Horrible Heinz: Chewed-up turf awaits W.Va., Pitt

Published Nov. 24, 2010 11:53 p.m. ET

Several Oakland Raiders players called it a sandpit. By the time the West Virginia-Pitt rivalry game kicks off, it might resemble the fabled Church Pew bunkers at nearby Oakmont Country Club.

Large strips of sand were visible beneath Heinz Field's notoriously bad grass surface following Sunday's Raiders-Steelers game, especially the heavily used area at midfield between the 40-yard lines.

While the field will be covered until game day, more than an inch of rain is predicted before the Backyard Brawl game on Friday that will be televised nationally by ABC.

A bad field and bad weather can be a terrible combination, especially in Pittsburgh. But neither the Mountaineers nor the Panthers appear overly worried the field will affect the outcome of a game that could determine the Big East Conference's BCS representative.

Pitt (6-4, 4-1) currently leads the conference, but West Virginia (7-3, 3-2) remains in contention.

As West Virginia coach Bill Stewart said, the weather is frequently a factor during late-season games, and it's up to the teams to adjust.

''When you play on a wet field, what do you have to do?'' Stewart said. ''You keep your feet under you. ... We work on this all the time. We put balls in buckets during summer camp. It rains. It happens. If it's cold, it's cold. That's fine.''


Friday's forecast is for morning showers and temperatures in the high 30s, the coldest weather for a game at Heinz this season.

The Panthers hope horrible Heinz proves to be a decided home-field advantage.

''It's a pretty tough field, but we love it as a defense at Pitt,'' defensive end Jabaal Sheard said. ''If their guys slip, I'll take it as a big play for us. ... I want to slow down Noel Devine and Jock Sanders. If the field can help us to do that, it would be a great advantage.''

Heinz's turf has never been as bad as it was for the Steelers' 3-0 win over the Dolphins in 2007, decided by Jeff Reed's last-minute field goal in the first NFL game in more than 60 years to last that long without any scoring.

That night, the turf was drenched by 2 inches of monsoon-like rain that fell in late November, a rarity for Pittsburgh. The mud was so deep, one punt left the ball stuck in the turf nose-up, not moving an inch.

However, the field had been resodded only the day before and couldn't drain properly because of the relentless rain. Since then, Heinz's surface has been switched to all-grass, replacing a hybrid surface.

Heinz's grass stood up well last season, and the turf looked better in December than it often did in October in previous seasons. This season, the layer of sand beneath the grass already is far more visible than usual. The sand is for drainage.

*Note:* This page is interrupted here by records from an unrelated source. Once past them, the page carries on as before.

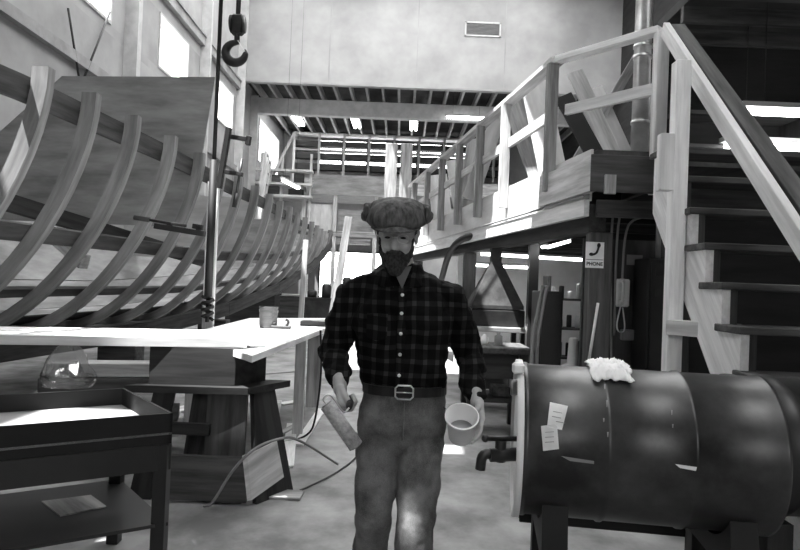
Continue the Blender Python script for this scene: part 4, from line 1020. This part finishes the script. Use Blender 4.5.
def hand(b, W, d, n, curl, spread=.018, th=(.5, .4)):
    d = V(d).normalized(); n = V(n); n = (n-d*n.dot(d)).normalized(); 
    s_ = th[2]; s_ = V(s_); s_ = (s_-d*s_.dot(d)-n*s_.dot(n)).normalized()
    b.cap2(W-d*.02, W+d*.02, .026, .027)
    for k in range(4):
        o_ = (1.5-k)*spread*1.05
        b.cap2(W+d*.02+s_*o_*.7, W+d*.082+s_*o_, .016, .0135)
    lens = [(.040, .026, .021), (.044, .029, .022), (.041, .027, .021), (.032, .021, .018)]
    for k in range(4):
        o_ = (1.5-k)*spread*1.1; p = W+d*.085+s_*o_; ang = 0
        r_ = .0095 if k < 3 else .0082
        for j in range(3):
            ang += curl[j]; dr_ = d*math.cos(ang)+n*math.sin(ang); q_ = p+dr_*lens[k][j]; b.cap2(p, q_, r_*(1-.08*j), r_*(1-.08*(j+1)), 10); p = q_
    t0_ = W+d*.025+s_*.026+n*.006; t1_ = t0_+(d*th[0]+s_*.55+n*.45).normalized()*.038; t2_ = t1_+(d*.5+s_*.05+n*.9*th[1]).normalized()*.034; t3_ = t2_+(d*.35-s_*.3+n*th[1]).normalized()*.024
    b.cap2(t0_, t1_, .0145, .012); b.cap2(t1_, t2_, .0118, .0105); b.cap2(t2_, t3_, .0105, .0088)
b = MB()
# head
b.ell(hp3(0, .01, .03), (.074, .093, .088), HM, 24, 16); b.ell(hp3(0, -.028, -.02), (.060, .060, .075), HM, 20, 14)
b.ell(hp3(0, -.045, -.075), (.040, .040, .034), HM); b.ell(hp3(0, -.02, -.06), (.055, .05, .035), HM)
b.tube([hp3(0, -.088, .018), hp3(0, -.107, -.020)], [.009, .0135], 10).ell(hp3(0, -.106, -.022), (.0145, .014, .011), HM)
for s_ in (-1, 1):
    b.ell(hp3(s_*.011, -.098, -.025), (.008, .009, .007), HM); b.ell(hp3(s_*.030, -.083, .030), (.022, .010, .008), HM)
    b.ell(hp3(s_*.036, -.070, -.020), (.020, .018, .016), HM); b.ell(hp3(s_*.075, .012, -.008), (.008, .020, .031), HM)
    b.ell(hp3(s_*.080, .018, .010), (.011, .019, .018), HM)
b.ell(hp3(0, -.084, -.058), (.021, .008, .005), HM)
b.cap2(hp3(0, .02, -.05), V((.005, 2.58, 1.43)), .055, .062, 20)
# torso + legs (under the clothes)
tors = [(.86, .155, .10), (.95, .15, .10), (1.05, .135, .09), (1.18, .15, .10), (1.30, .150, .10), (1.37, .12, .08), (1.43, .07, .06)]
b.rings([ering(.03 if z < 1.1 else .015, 2.585, z, a_, c_) for z, a_, c_ in tors])
for S_, E_, W_ in ((SHL, ELL, WRL), (SHR, ELR, WRR)): b.chain([S_, E_, W_], [.040, .034, .027])
b.chain([HIPL, KNL, ANL], [.08, .055, .04]); b.chain([HIPR, KNR, ANR], [.08, .055, .04])
for A_, dx in ((ANL, -.02), (ANR, .0)): b.cap2(A_+V((0, 0, -.03)), A_+V((dx, -.13, -.06)), .035, .03)
hand(b, WRL, (.12, -.45, -.88), (1, .1, .1), (1.25, 1.35, .9), th=(1.3, .25, (.1, -.9, .3)))
hand(b, WRR+V((0, 0, 0)), (.05, -.42, -.90), (-1, -.35, .1), (.2, .3, .3), th=(.6, .7, (-.2, -.85, .5)))
man = b.build('person', 'skin', loc=(.03, 2.55, 0), label='bearded man in flat cap, plaid shirt and jeans walking with roller and pot, looking down', category='person')
remesh(man, .0038, 2)
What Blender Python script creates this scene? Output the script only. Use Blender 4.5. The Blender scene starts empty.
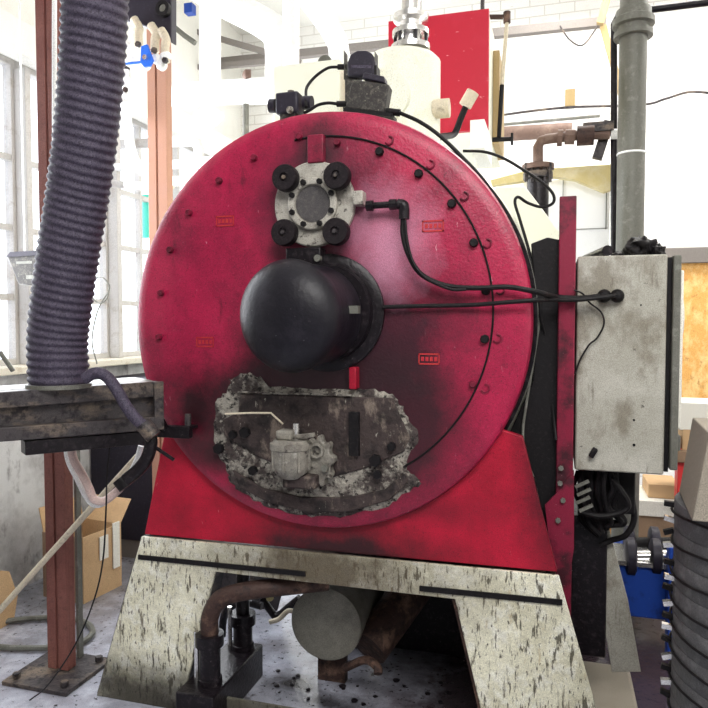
import bpy, bmesh, math, random
from mathutils import Vector, Matrix, Euler, noise
random.seed(7)
sc = bpy.context.scene
COL = sc.collection
PI = math.pi

# ------------------------------------------------------------ camera, world, lights, exposure
F = 680.0; YAW = math.radians(16.5); EYE = 1.5
PIT = math.atan((354-325)/F)
cd = bpy.data.cameras.new('camera'); cam = bpy.data.objects.new('camera', cd); COL.objects.link(cam)
cam.location = (0, 0, EYE); cam.rotation_euler = (PI/2-PIT, 0, YAW)
cd.sensor_fit = 'HORIZONTAL'; cd.sensor_width = 36; cd.lens = 36*F/708
cd.clip_start = 0.05
sc.camera = cam
sc.view_settings.view_transform = 'Standard'; sc.view_settings.look = 'None'
sc.view_settings.gamma = 1; sc.view_settings.use_curve_mapping = False
sc.view_settings.exposure = 0.25
w = bpy.data.worlds.new('sky'); sc.world = w; w.use_nodes = True
bg = w.node_tree.nodes['Background']; bg.inputs[0].default_value = (0.93, 0.96, 1, 1); bg.inputs[1].default_value = 2.6

def area(name, loc, rot, sx, sy, power, col=(1, 1, 1)):
    l = bpy.data.lights.new(name, 'AREA'); l.shape = 'RECTANGLE'; l.size = sx; l.size_y = sy
    l.energy = power; l.color = col
    o = bpy.data.objects.new(name, l); COL.objects.link(o); o.location = loc; o.rotation_euler = rot
    return o
area('back_wall_fill', (0.9, 4.9, 4.05), (0, 0, 0), 2.6, 1.2, 88, (1, .98, .95))  # unseen fill light added to blow out the back wall
area('front_fill', (0.7, -.4, 3.7), (math.radians(30), 0, 0), 2.6, 1.4, 125, (1, .98, .96))  # unseen fill light added to brighten the furnace front
area('window_daylight', (-2.72, 4.0, 2.2), (0, math.radians(-90), 0), 1.6, 3.6, 135, (.93, .96, 1))

_f = (-math.sin(YAW)*math.cos(PIT), math.cos(YAW)*math.cos(PIT), -math.sin(PIT))
_r = (math.cos(YAW), math.sin(YAW), 0)
_u = (_r[1]*_f[2]-_r[2]*_f[1], _r[2]*_f[0]-_r[0]*_f[2], _r[0]*_f[1]-_r[1]*_f[0])
def W(px, py, X=None, Y=None, Z=None, d=None):
    a = (px-354)/F; b = (354-py)/F
    v = [_f[i]+a*_r[i]+b*_u[i] for i in range(3)]
    if X is not None: t = X/v[0]
    elif Y is not None: t = Y/v[1]
    elif Z is not None: t = (Z-EYE)/v[2]
    else: t = d
    return Vector((t*v[0], t*v[1], EYE+t*v[2]))

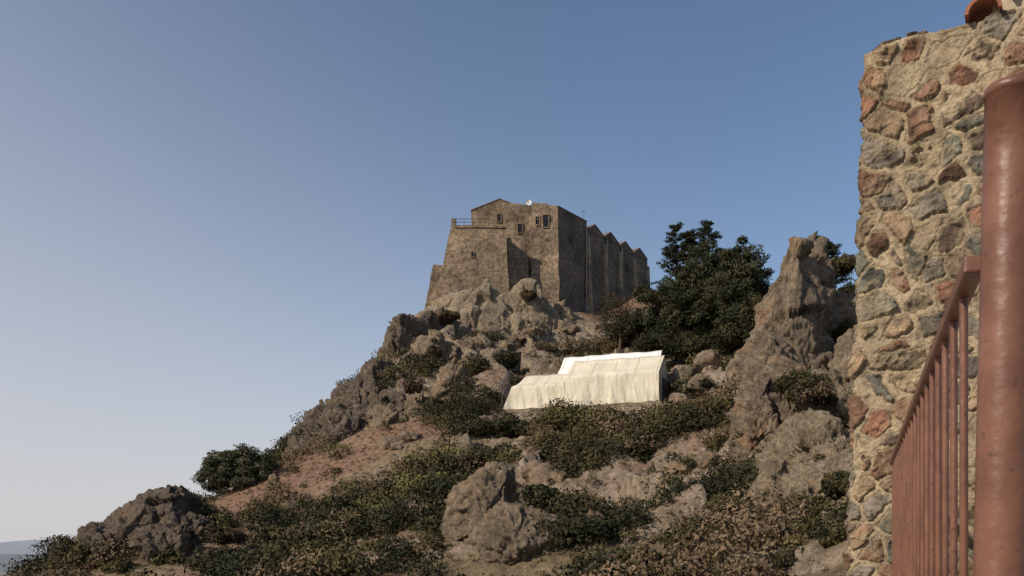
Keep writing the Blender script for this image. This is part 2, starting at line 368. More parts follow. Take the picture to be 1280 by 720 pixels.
# ------------------------------------------------------------------ foliage
def leaves(cen,rad,npc,size,colr,seed,hemi=False,nb=.9):
    r=np.random.default_rng(seed); cen=np.asarray(cen,float); rad=np.asarray(rad,float)
    ids=np.repeat(np.arange(len(cen)),npc); n=len(ids)
    d=r.normal(size=(n,3)); d/=np.linalg.norm(d,axis=1)[:,None]
    if hemi: d[:,2]=np.where(d[:,2]<-.25,-d[:,2],d[:,2])
    rr=r.uniform(.35,1.0,n)**.6
    lump=1+.55*fbm(d*2.2+ids[:,None]*3.7,2,seed)
    p=cen[ids]+d*rad[ids]*(rr*lump)[:,None]
    nn=d*nb+r.normal(size=(n,3))*.65; nn/=np.linalg.norm(nn,axis=1)[:,None]
    t=np.cross(nn,r.normal(size=(n,3))); t/=np.linalg.norm(t,axis=1)[:,None]; b=np.cross(nn,t)
    s=(np.asarray(size)[ids] if np.ndim(size) else size)*r.uniform(.6,1.4,n)
    V=np.stack([p-t*s[:,None],p-b*(s*.55)[:,None],p+t*s[:,None],p+b*(s*.55)[:,None]],1).reshape(-1,3)
    c=np.asarray(colr)[ids]*r.uniform(.8,1.22,n)[:,None]
    return V,np.arange(n*4).reshape(-1,4),np.repeat(c,4,axis=0)
G1=np.array([.064,.056,.026]);G2=np.array([.10,.08,.037]);G3=np.array([.038,.039,.02]);BR=np.array([.14,.098,.06]);G4=np.array([.12,.108,.044])
def scatter():
    n=15000; xx=rng.uniform(-72,62,n); yy=38+ (150-38)*rng.random(n)**.95
    dn=fbm(P3(xx*.17,yy*.17,4.),4,71); dens=sst(-.02,.13,dn)
    bare=np.exp(-(((xx-12)/9)**2+((yy-141)/8)**2))*.7+track(xx,yy)*.96
    keep=rng.random(n)<np.clip(dens*.98+.07-bare,0.022,1)
    rm=np.exp(-(((xx+14)/15)**2+((yy-127)/12)**2)); keep&=rng.random(n)>rm*1.0
    t=(xx-TO[0])*TD[0]+(yy-TO[1])*TD[1]; d=(xx-TO[0])*TN[0]+(yy-TO[1])*TN[1]
    keep&=~((t>-2)&(t<21)&(d>-2.2)&(d<15))
    keep&=~((xx>-18)&(yy>131)&(xx<9)); keep&=~((xx>-16)&(yy>139)&(xx<32)) 
    xx,yy=xx[keep],yy[keep]; h=height(xx,yy); m=len(xx)
    s=np.clip(rng.lognormal(-.50,.58,m)*(1+.8*np.clip(dn[keep]*3,0,1)),.18,2.3)
    rad=np.c_[s*rng.uniform(.85,1.3,m),s*rng.uniform(.85,1.3,m),s*rng.uniform(.6,1.05,m)]
    z=fbm(P3(xx*.08,yy*.08,2.),3,81)[:,None]; a=np.clip(rng.random(m)[:,None]*.7+.15+z*1.1,0,1)
    base=np.where(a<.34,G3,np.where(a<.52,G1,np.where(a<.68,G2,np.where(a<.8,G4,BR))))*rng.uniform(.7,1.3,(m,1))
    npc=(50+170*s**1.5).astype(int)
    print('shrubs',m,npc.sum())
    return leaves(np.c_[xx,yy,h+s*.25],rad,npc,.08+.03*s,base,5,hemi=True)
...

Reed blamed the bad field for a missed 26-yard field goal attempt against the Patriots on Nov. 14, two days before the Steelers cut him. Linebacker James Harrison agreed the grass is in poor condition.

''Heinz Field has been like that for ages, and sometimes it can affect the kicking,'' Pitt kicker Dan Hutchins said. ''But I don't really worry about it. We've been able to overcome it before.''

The Steelers customarily replace the turf late each season, but they apparently are waiting for Saturday's four western Pennsylvania high school championship games to be played. The Steelers play three home games in a 12-day span from Dec. 12-23.

The Raiders certainly don't want to return soon.

''The field was absolutely atrocious,'' Raiders defensive tackle Tommy Kelly said. ''I don't know what they're doing out there. That was terrible. They've got big divots like we're playing golf. I mean, my shoe came off because my foot was stuck in the ground. C'mon, that should be taken care of.''

The Steelers haven't installed artificial turf because their players have repeatedly urged owner Dan Rooney to keep the grass, which they believe minimizes injuries. Players also disliked the artificial turf at Three Rivers Stadium, where the Steelers played from 1970-2000.